=== EXERCISE INSTRUCTIONS ===
Leaving out the pictures, retype the lines from the beginning of the listing through the line containing "rnd = random.Random(7)".

=== STORED DATA ===
+ + +

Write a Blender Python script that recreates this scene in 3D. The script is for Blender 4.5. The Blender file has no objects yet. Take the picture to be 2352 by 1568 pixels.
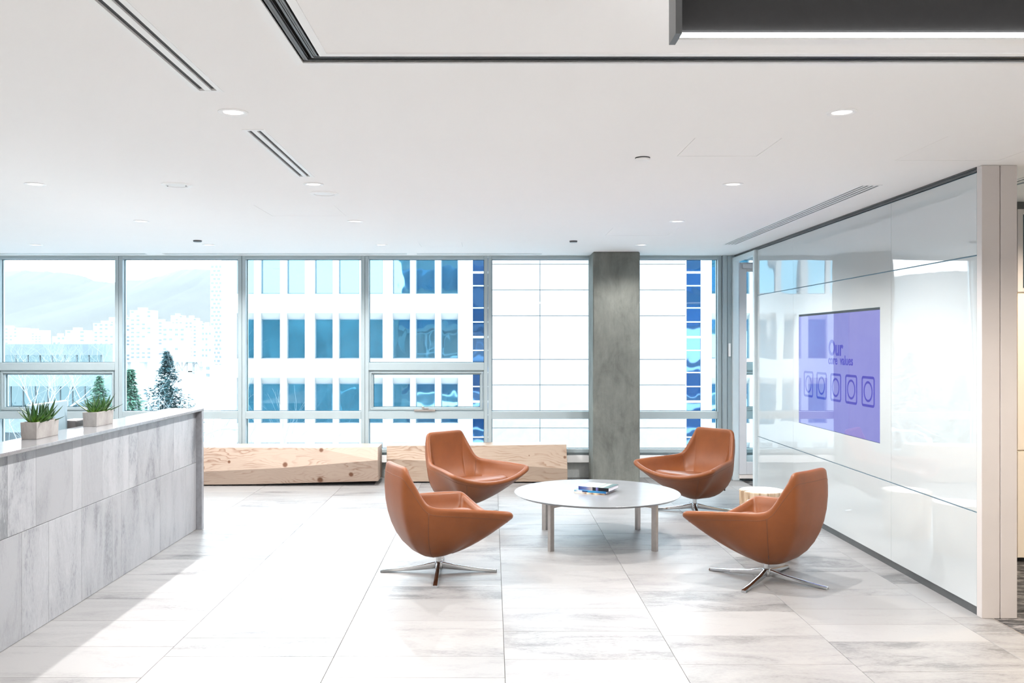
import bpy, bmesh, math, random
from mathutils import Vector, Matrix

R = math.radians
PI = math.pi
S = bpy.context.scene
COL = S.collection
rnd = random.Random(7)

# ------------------------------------------------------------------ camera
cam_data = bpy.data.cameras.new('camera')
cam = bpy.data.objects.new('camera', cam_data)
COL.objects.link(cam)
cam.location = (0, 0, 1.646)
cam.rotation_euler = (R(90), 0, 0)
cam_data.sensor_width = 36
cam_data.lens = 2040 / 2352 * 36
cam_data.shift_x = 46 / 2352
cam_data.shift_y = 5 / 2352
cam_data.clip_end = 20000
S.camera = cam

# ------------------------------------------------------------------ sky and exposure
SKY = 5.4
LAMP_W = 118.0
world = bpy.data.worlds.new('overcast_sky')
S.world = world
world.use_nodes = True
wn = world.node_tree
for n in list(wn.nodes):
    wn.nodes.remove(n)
wo = wn.nodes.new('ShaderNodeOutputWorld')
wb = wn.nodes.new('ShaderNodeBackground')
wt = wn.nodes.new('ShaderNodeTexCoord')
ws = wn.nodes.new('ShaderNodeSeparateXYZ')
wr = wn.nodes.new('ShaderNodeValToRGB')
wr.color_ramp.elements[0].position = 0.0
wr.color_ramp.elements[0].color = (0.96, 0.985, 1.0, 1)
wr.color_ramp.elements[1].position = 0.7
wr.color_ramp.elements[1].color = (0.68, 0.86, 1.0, 1)
wn.links.new(wt.outputs['Generated'], ws.inputs[0])
wn.links.new(ws.outputs['Z'], wr.inputs['Fac'])
wn.links.new(wr.outputs['Color'], wb.inputs['Color'])
wn.links.new(wb.outputs[0], wo.inputs['Surface'])
wb.inputs['Strength'].default_value = SKY

S.view_settings.view_transform = 'Standard'
S.view_settings.look = 'None'
S.view_settings.exposure = 0.63
S.view_settings.gamma = 1.0
S.view_settings.use_curve_mapping = False
S.cycles.diffuse_bounces = 6
S.cycles.glossy_bounces = 4
S.cycles.transparent_max_bounces = 24
S.cycles.max_bounces = 12
S.cycles.volume_bounces = 1
S.cycles.sample_clamp_indirect = 6.0

CEIL = 2.715
CAMZ = 1.646

# ------------------------------------------------------------------ helpers
class MB:
    def __init__(self):
        self.v = []
        self.f = []

    def add(self, verts, faces):
        o = len(self.v)
        self.v += [tuple(p) for p in verts]
        self.f += [tuple(i + o for i in f) for f in faces]
        return self

    def box(self, x0, x1, y0, y1, z0, z1):
        v = [(x0, y0, z0), (x1, y0, z0), (x1, y1, z0), (x0, y1, z0), (x0, y0, z1), (x1, y0, z1), (x1, y1, z1), (x0, y1, z1)]
        f = [(0, 3, 2, 1), (4, 5, 6, 7), (0, 1, 5, 4), (1, 2, 6, 5), (2, 3, 7, 6), (3, 0, 4, 7)]
        return self.add(v, f)

    def cbox(self, x0, x1, y0, y1, z0, z1, c):
        """box with chamfered edges"""
        bm = bmesh.new()
        vs = []
        for x, sx in ((x0, 1), (x1, -1)):
            for y, sy in ((y0, 1), (y1, -1)):
                for z, sz in ((z0, 1), (z1, -1)):
                    for p in ((x, y + sy * c, z + sz * c), (x + sx * c, y, z + sz * c), (x + sx * c, y + sy * c, z)):
                        vs.append(bm.verts.new(p))
        bmesh.ops.convex_hull(bm, input=vs)
        bmesh.ops.dissolve_limit(bm, angle_limit=0.01, verts=bm.verts, edges=bm.edges)
        bmesh.ops.recalc_face_normals(bm, faces=bm.faces)
        bm.verts.index_update()
        self.add([p.co[:] for p in bm.verts], [[q.index for q in f.verts] for f in bm.faces])
        bm.free()
        return self

    def tube(self, pts, radii, n=8, cap=True, up=None):
        pts = [Vector(p) for p in pts]
        if not hasattr(radii, '__len__'):
            radii = [radii] * len(pts)
        rings = []
        ref = Vector(up) if up else Vector((0.13, 0.31, 0.94)).normalized()
        for i, p in enumerate(pts):
            d = (pts[min(i + 1, len(pts) - 1)] - pts[max(i - 1, 0)])
            d = d.normalized() if d.length > 1e-9 else Vector((0, 0, 1))
            a = d.cross(ref)
            if a.length < 1e-3:
                a = d.cross(Vector((1, 0, 0)))
            a.normalize()
            b = d.cross(a)
            ref = b.copy() * -1 if False else ref
            rings.append([p + (a * math.cos(2 * PI * k / n) + b * math.sin(2 * PI * k / n)) * radii[i] for k in range(n)])
        o = len(self.v)
        for r in rings:
            self.v += [tuple(q) for q in r]
        for i in range(len(pts) - 1):
            for k in range(n):
                k2 = (k + 1) % n
                self.f.append((o + i * n + k, o + i * n + k2, o + (i + 1) * n + k2, o + (i + 1) * n + k))
        if cap:
            self.f.append(tuple(o + k for k in range(n))[::-1])
            self.f.append(tuple(o + (len(pts) - 1) * n + k for k in range(n)))
        return self

    def lathe(self, prof, n=32, c=(0, 0, 0), closed=False):
        o = len(self.v)
        for r, z in prof:
            for k in range(n):
                a = 2 * PI * k / n
                self.v.append((c[0] + r * math.cos(a), c[1] + r * math.sin(a), c[2] + z))
        m = len(prof)
        for i in range(m - (0 if closed else 1)):
            j = (i + 1) % m
            for k in range(n):
                k2 = (k + 1) % n
                self.f.append((o + i * n + k, o + i * n + k2, o + j * n + k2, o + j * n + k))
        if not closed:
            if prof[0][0] > 1e-6:
                self.f.append(tuple(o + k for k in range(n))[::-1])
            if prof[-1][0] > 1e-6:
                self.f.append(tuple(o + (m - 1) * n + k for k in range(n)))
        return self

    def plate(self, a0, a1, b0, b1, c0, c1, holes, plane='XY'):
        """slab over a,b with rectangular openings (a0,a1,b0,b1), thickness c0..c1"""
        A = sorted(set([a0, a1] + [min(max(h[i], a0), a1) for h in holes for i in (0, 1)]))
        B = sorted(set([b0, b1] + [min(max(h[i], b0), b1) for h in holes for i in (2, 3)]))
        solid = {}
        for i in range(len(A) - 1):
            for j in range(len(B) - 1):
                ca, cb = (A[i] + A[i + 1]) / 2, (B[j] + B[j + 1]) / 2
                solid[i, j] = not any(h[0] < ca < h[1] and h[2] < cb < h[3] for h in holes)
        def P(a, b, c):
            return (a, b, c) if plane == 'XY' else (a, c, b)
        for (i, j), s in solid.items():
            if not s:
                continue
            q = [(A[i], B[j]), (A[i + 1], B[j]), (A[i + 1], B[j + 1]), (A[i], B[j + 1])]
            self.add([P(a, b, c0) for a, b in q], [(0, 3, 2, 1) if plane == 'XY' else (0, 1, 2, 3)])
            self.add([P(a, b, c1) for a, b in q], [(0, 1, 2, 3) if plane == 'XY' else (0, 3, 2, 1)])
            for (di, dj), (p, r) in {(-1, 0): (0, 3), (1, 0): (1, 2), (0, -1): (0, 1), (0, 1): (3, 2)}.items():
                if not solid.get((i + di, j + dj), False):
                    self.add([P(*q[p], c0), P(*q[r], c0), P(*q[r], c1), P(*q[p], c1)], [(0, 1, 2, 3)])
        return self

    def mesh(self, name, smooth=False, merge=0.0, angle=None):
        me = bpy.data.meshes.new(name)
        me.from_pydata(self.v, [], self.f)
        if merge or smooth:
            bm = bmesh.new()
            bm.from_mesh(me)
            if merge:
                bmesh.ops.remove_doubles(bm, verts=bm.verts, dist=merge)
            bmesh.ops.recalc_face_normals(bm, faces=bm.faces)
            bm.to_mesh(me)
            bm.free()
        if smooth:
            me.polygons.foreach_set('use_smooth', [True] * len(me.polygons))
            if angle:
                try:
                    me.set_sharp_from_angle(angle=R(angle))
                except Exception:
                    pass
        me.update()
        return me

    def build(self, name, mat, parent=None, at=None, smooth=False, merge=0.0, angle=None):
        if at is not None:
            self.v = [(x - at[0], y - at[1], z - at[2]) for x, y, z in self.v]
        me = self.mesh(name, smooth, merge, angle)
        me.materials.append(mat)
        return link(name, me, parent, at)


def link(name, me, parent=None, at=None):
    o = bpy.data.objects.new(name, me)
    COL.objects.link(o)
    if parent is not None:
        o.parent = parent
    if at is not None:
        o.location = at
    return o


def thing(name, label, cat, loc=(0, 0, 0), rz=0.0, group=None):
    o = bpy.data.objects.new(name, None)
    o.empty_display_size = 0.1
    COL.objects.link(o)
    o.location = loc
    o.rotation_euler = (0, 0, rz)
    return tag(o, label, cat, group)


def tag(o, label, cat, group=None, kind=None):
    o['label'] = label
    o['category'] = cat
    if group:
        o['group'] = group
    if kind:
        o['kind'] = kind
    return o


def struct(o, label=None):
    o['kind'] = 'structure'
    if label:
        o['label'] = label
    return o


def sempty(name, loc=(0, 0, 0)):
    o = bpy.data.objects.new(name, None)
    COL.objects.link(o)
    o.location = loc
    o['kind'] = 'structure'
    return o


def kids(o):
    return [c for c in bpy.data.objects if c.parent == o]


def dup(o, parent=None, children=None):
    ch = kids(o) if children is None else children
    c = o.copy()
    COL.objects.link(c)
    if parent is not None:
        c.parent = parent
    for k in ch:
        dup(k, c)
    return c


# ------------------------------------------------------------------ materials
class NT:
    def __init__(self, name):
        self.m = bpy.data.materials.new(name)
        self.m.use_nodes = True
        self.t = self.m.node_tree
        for n in list(self.t.nodes):
            self.t.nodes.remove(n)
        self.out = self.t.nodes.new('ShaderNodeOutputMaterial')

    def n(self, typ, **kw):
        nd = self.t.nodes.new('ShaderNode' + typ)
        for k, v in kw.items():
            if k.startswith('_'):
                setattr(nd, k[1:], v)
            else:
                s = nd.inputs[int(k[1:]) if k[0] == 'i' and k[1:].isdigit() else k.replace('__', ' ')]
                if hasattr(v, 'is_output'):
                    self.t.links.new(v, s)
                else:
                    s.default_value = v
        return nd

    def bsdf(self, **kw):
        b = self.n('BsdfPrincipled')
        for k, v in kw.items():
            s = b.inputs[k.replace('__', ' ')]
            if hasattr(v, 'is_output'):
                self.t.links.new(v, s)
            else:
                s.default_value = v
        self.t.links.new(b.outputs[0], self.out.inputs['Surface'])
        return b

    def math(self, op, a, b=0.0, c=None):
        nd = self.n('Math', _operation=op)
        for i, v in enumerate((a, b) if c is None else (a, b, c)):
            if hasattr(v, 'is_output'):
                self.t.links.new(v, nd.inputs[i])
            else:
                nd.inputs[i].default_value = v
        return nd.outputs[0]

    def ramp(self, fac, stops):
        nd = self.n('ValToRGB', Fac=fac)
        cr = nd.color_ramp
        while len(cr.elements) < len(stops):
            cr.elements.new(0.5)
        for e, (p, c) in zip(cr.elements, stops):
            e.position = p
            e.color = (*c, 1) if len(c) == 3 else c
        return nd.outputs['Color']

    def mix(self, fac, a, b, mode='MIX'):
        nd = self.n('MixRGB', _blend_type=mode)
        for i, v in enumerate((fac, a, b)):
            if hasattr(v, 'is_output'):
                self.t.links.new(v, nd.inputs[i])
            else:
                nd.inputs[i].default_value = v if i == 0 else (*v, 1)
        return nd.outputs[0]

    def coords(self, scale=(1, 1, 1), kind='Object', rand=0.0):
        tc = self.n('TexCoord').outputs[kind]
        if rand:
            oi = self.n('ObjectInfo').outputs['Random']
            add = self.n('VectorMath', _operation='ADD')
            self.t.links.new(tc, add.inputs[0])
            cmb = self.n('CombineXYZ', X=self.math('MULTIPLY', oi, rand), Y=self.math('MULTIPLY', oi, rand * 1.7), Z=self.math('MULTIPLY', oi, rand * 0.6))
            self.t.links.new(cmb.outputs[0], add.inputs[1])
            tc = add.outputs[0]
        mp = self.n('Mapping', Vector=tc, Scale=scale)
        return mp.outputs[0]

    def noise(self, vec, scale, detail=4, rough=0.6, dist=0.0):
        return self.n('TexNoise', Vector=vec, Scale=scale, Detail=detail, Roughness=rough, Distortion=dist).outputs['Fac']

    def bump(self, h, strength=0.2, dist=0.01):
        return self.n('Bump', Height=h, Strength=strength, Distance=dist).outputs['Normal']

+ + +

=== FULL SOLUTION ===
Write a Blender Python script that recreates this scene in 3D. The script is for Blender 4.5. The Blender file has no objects yet. Take the picture to be 2352 by 1568 pixels.
import bpy, bmesh, math, random
from mathutils import Vector, Matrix

R = math.radians
PI = math.pi
S = bpy.context.scene
COL = S.collection
rnd = random.Random(7)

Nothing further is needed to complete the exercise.